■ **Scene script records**
━━━━━━━━━━
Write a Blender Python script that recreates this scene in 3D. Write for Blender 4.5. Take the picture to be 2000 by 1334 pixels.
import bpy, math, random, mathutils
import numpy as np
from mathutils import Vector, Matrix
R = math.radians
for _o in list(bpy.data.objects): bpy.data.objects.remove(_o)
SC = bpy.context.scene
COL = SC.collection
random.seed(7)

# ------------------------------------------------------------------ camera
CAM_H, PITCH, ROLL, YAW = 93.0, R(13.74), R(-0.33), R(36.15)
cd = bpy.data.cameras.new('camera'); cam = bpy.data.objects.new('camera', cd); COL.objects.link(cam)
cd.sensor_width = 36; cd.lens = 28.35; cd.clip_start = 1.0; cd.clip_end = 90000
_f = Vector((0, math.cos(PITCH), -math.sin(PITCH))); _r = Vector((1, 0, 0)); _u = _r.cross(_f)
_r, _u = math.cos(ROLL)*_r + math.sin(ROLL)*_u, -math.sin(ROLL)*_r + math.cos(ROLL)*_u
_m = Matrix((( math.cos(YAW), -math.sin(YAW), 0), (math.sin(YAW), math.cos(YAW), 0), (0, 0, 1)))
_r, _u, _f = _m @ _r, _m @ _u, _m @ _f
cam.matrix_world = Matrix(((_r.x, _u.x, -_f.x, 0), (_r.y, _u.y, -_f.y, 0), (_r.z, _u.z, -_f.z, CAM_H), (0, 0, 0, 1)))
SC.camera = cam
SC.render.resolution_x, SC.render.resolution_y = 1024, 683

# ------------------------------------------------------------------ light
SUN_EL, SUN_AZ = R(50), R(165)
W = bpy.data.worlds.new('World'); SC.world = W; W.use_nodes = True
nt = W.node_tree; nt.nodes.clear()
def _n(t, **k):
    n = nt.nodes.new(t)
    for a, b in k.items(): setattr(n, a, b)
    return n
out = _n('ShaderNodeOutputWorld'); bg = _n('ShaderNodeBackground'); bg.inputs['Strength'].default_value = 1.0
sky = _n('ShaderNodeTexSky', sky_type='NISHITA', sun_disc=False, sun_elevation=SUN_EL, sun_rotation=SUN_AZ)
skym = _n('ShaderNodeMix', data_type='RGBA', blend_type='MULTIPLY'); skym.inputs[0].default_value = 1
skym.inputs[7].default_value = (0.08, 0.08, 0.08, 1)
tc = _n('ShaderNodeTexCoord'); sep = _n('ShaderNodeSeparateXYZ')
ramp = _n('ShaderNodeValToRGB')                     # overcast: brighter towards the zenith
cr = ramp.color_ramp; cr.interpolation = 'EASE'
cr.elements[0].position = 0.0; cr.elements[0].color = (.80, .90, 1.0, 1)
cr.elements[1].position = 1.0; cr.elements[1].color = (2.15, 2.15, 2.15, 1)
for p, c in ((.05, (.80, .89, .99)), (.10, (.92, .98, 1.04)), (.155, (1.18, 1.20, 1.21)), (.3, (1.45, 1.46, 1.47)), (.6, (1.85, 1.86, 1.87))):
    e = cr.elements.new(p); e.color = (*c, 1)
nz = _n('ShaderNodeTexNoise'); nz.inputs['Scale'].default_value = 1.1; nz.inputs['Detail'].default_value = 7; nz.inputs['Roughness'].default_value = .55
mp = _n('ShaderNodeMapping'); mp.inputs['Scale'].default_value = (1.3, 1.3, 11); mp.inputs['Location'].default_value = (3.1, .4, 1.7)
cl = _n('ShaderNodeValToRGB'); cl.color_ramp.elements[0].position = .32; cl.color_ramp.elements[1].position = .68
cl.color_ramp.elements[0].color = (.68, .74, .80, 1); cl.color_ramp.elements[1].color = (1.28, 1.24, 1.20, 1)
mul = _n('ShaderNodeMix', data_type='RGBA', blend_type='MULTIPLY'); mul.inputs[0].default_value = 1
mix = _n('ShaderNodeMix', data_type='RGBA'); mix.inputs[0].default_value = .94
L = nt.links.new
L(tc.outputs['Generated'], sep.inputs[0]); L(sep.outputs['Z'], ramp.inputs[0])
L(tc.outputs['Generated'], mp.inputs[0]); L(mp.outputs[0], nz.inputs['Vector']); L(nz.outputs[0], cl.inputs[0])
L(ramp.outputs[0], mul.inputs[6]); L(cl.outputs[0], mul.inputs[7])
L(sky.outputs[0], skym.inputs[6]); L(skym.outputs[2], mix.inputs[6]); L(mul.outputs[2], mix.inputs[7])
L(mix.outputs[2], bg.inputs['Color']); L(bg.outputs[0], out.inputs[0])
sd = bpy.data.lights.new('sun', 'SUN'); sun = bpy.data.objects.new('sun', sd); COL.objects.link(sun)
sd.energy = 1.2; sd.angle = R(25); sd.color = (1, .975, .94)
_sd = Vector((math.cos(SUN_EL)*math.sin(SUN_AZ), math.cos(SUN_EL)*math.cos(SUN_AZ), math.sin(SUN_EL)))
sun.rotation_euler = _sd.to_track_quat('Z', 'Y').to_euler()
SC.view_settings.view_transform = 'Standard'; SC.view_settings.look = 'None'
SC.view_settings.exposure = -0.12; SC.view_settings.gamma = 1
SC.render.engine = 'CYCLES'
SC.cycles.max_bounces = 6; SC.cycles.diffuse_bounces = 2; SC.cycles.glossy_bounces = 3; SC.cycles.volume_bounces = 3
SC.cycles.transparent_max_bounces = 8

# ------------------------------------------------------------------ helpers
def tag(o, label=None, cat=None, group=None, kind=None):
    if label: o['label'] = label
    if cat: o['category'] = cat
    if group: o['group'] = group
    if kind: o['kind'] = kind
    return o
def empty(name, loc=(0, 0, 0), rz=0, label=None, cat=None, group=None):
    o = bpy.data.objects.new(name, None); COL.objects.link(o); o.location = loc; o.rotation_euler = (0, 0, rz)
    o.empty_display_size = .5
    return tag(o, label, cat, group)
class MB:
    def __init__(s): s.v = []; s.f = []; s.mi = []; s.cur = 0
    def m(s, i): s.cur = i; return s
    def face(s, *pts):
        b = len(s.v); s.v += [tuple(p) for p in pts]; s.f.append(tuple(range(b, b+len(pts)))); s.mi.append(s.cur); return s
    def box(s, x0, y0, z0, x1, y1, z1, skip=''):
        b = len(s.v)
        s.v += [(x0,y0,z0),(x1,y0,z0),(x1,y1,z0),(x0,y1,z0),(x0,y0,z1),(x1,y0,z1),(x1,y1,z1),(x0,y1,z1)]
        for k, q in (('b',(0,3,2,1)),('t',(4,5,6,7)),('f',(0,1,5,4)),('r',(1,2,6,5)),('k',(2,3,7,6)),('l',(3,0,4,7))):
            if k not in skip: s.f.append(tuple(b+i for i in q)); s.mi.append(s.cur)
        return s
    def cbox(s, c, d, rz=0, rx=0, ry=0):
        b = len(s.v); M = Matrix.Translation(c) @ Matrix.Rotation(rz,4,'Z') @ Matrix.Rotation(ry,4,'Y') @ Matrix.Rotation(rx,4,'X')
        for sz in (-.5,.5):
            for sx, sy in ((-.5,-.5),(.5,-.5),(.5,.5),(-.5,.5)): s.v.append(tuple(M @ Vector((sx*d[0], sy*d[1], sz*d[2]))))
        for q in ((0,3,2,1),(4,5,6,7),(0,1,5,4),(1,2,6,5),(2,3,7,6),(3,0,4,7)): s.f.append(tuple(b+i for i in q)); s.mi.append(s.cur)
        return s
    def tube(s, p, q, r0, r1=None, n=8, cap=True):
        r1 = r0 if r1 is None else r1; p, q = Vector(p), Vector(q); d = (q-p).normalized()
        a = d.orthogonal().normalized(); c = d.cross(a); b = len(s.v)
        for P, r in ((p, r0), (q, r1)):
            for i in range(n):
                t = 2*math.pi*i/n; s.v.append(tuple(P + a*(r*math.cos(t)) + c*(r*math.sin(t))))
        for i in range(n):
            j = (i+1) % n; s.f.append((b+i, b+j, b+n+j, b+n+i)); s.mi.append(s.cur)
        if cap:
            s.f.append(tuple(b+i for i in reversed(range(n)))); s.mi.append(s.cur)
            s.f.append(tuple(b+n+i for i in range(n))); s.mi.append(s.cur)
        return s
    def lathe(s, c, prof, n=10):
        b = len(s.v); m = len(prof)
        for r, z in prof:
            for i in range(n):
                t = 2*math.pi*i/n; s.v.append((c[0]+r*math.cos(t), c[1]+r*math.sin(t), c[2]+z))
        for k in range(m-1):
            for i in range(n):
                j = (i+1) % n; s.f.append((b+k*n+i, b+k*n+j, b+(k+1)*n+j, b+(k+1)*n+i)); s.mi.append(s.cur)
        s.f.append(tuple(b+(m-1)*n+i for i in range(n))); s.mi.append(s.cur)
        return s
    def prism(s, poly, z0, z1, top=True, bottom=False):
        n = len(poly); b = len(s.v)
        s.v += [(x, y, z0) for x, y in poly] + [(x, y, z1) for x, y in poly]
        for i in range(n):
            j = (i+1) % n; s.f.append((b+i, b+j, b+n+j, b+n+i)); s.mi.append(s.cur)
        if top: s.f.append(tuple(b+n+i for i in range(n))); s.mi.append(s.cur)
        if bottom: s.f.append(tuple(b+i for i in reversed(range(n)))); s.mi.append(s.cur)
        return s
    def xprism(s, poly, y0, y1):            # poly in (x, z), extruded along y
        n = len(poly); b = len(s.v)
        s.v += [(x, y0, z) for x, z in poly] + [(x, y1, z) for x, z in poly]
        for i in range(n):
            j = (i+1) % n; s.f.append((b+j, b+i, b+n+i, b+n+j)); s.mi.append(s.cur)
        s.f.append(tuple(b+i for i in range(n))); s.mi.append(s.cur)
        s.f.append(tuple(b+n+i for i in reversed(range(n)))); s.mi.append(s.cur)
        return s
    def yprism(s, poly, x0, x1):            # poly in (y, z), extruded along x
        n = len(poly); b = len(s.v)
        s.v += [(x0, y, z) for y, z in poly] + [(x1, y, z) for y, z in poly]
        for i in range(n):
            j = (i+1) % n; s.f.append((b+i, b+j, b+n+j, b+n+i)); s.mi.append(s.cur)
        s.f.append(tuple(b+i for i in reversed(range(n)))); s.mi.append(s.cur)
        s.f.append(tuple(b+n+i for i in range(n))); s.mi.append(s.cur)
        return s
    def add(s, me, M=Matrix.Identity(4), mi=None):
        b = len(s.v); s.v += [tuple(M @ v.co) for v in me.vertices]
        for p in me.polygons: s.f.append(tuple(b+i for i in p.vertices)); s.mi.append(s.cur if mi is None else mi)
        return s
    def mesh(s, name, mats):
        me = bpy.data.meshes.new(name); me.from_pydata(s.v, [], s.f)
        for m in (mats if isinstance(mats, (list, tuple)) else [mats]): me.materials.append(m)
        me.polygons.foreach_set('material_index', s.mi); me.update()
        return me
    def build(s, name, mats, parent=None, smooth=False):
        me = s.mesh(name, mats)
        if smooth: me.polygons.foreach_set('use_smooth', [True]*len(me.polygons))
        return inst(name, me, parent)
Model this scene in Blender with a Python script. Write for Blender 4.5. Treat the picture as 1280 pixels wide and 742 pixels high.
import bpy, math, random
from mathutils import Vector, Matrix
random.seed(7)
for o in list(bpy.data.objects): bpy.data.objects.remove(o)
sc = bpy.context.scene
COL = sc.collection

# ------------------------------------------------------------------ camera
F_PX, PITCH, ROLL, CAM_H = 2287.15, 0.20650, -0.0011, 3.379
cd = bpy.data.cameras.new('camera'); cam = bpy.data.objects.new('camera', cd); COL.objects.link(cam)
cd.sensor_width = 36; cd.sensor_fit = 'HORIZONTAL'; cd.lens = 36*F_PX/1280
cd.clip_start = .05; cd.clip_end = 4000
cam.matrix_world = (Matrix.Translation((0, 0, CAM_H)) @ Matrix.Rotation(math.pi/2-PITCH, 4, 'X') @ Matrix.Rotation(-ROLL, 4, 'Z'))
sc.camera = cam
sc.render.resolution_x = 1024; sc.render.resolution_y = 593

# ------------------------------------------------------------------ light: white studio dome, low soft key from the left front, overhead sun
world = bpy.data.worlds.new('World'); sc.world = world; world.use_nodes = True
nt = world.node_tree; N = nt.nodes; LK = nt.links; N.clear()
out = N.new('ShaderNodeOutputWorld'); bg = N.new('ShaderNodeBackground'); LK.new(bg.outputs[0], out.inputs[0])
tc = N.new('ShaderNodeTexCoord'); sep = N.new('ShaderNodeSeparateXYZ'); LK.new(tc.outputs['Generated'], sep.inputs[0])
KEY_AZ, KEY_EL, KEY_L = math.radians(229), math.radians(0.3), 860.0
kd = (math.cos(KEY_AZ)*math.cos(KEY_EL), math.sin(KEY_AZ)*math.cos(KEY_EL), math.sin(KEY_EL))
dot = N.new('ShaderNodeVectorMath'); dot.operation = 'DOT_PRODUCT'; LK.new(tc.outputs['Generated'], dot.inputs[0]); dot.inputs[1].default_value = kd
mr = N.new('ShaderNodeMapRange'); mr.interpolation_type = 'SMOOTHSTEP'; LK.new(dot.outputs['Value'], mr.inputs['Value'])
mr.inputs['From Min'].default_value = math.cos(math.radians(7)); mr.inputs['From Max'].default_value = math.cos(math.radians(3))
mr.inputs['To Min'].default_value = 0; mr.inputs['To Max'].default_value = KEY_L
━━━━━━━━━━
■ **Task to carry out**
Each line from the one holding "Model this scene" to the one holding "sc.render.resolution_x = 1024;", those two included, is to be transcribed exactly, and no other line.

■ **Problem solution**
Model this scene in Blender with a Python script. Write for Blender 4.5. Treat the picture as 1280 pixels wide and 742 pixels high.
import bpy, math, random
from mathutils import Vector, Matrix
random.seed(7)
for o in list(bpy.data.objects): bpy.data.objects.remove(o)
sc = bpy.context.scene
COL = sc.collection

# ------------------------------------------------------------------ camera
F_PX, PITCH, ROLL, CAM_H = 2287.15, 0.20650, -0.0011, 3.379
cd = bpy.data.cameras.new('camera'); cam = bpy.data.objects.new('camera', cd); COL.objects.link(cam)
cd.sensor_width = 36; cd.sensor_fit = 'HORIZONTAL'; cd.lens = 36*F_PX/1280
cd.clip_start = .05; cd.clip_end = 4000
cam.matrix_world = (Matrix.Translation((0, 0, CAM_H)) @ Matrix.Rotation(math.pi/2-PITCH, 4, 'X') @ Matrix.Rotation(-ROLL, 4, 'Z'))
sc.camera = cam
sc.render.resolution_x = 1024; sc.render.resolution_y = 593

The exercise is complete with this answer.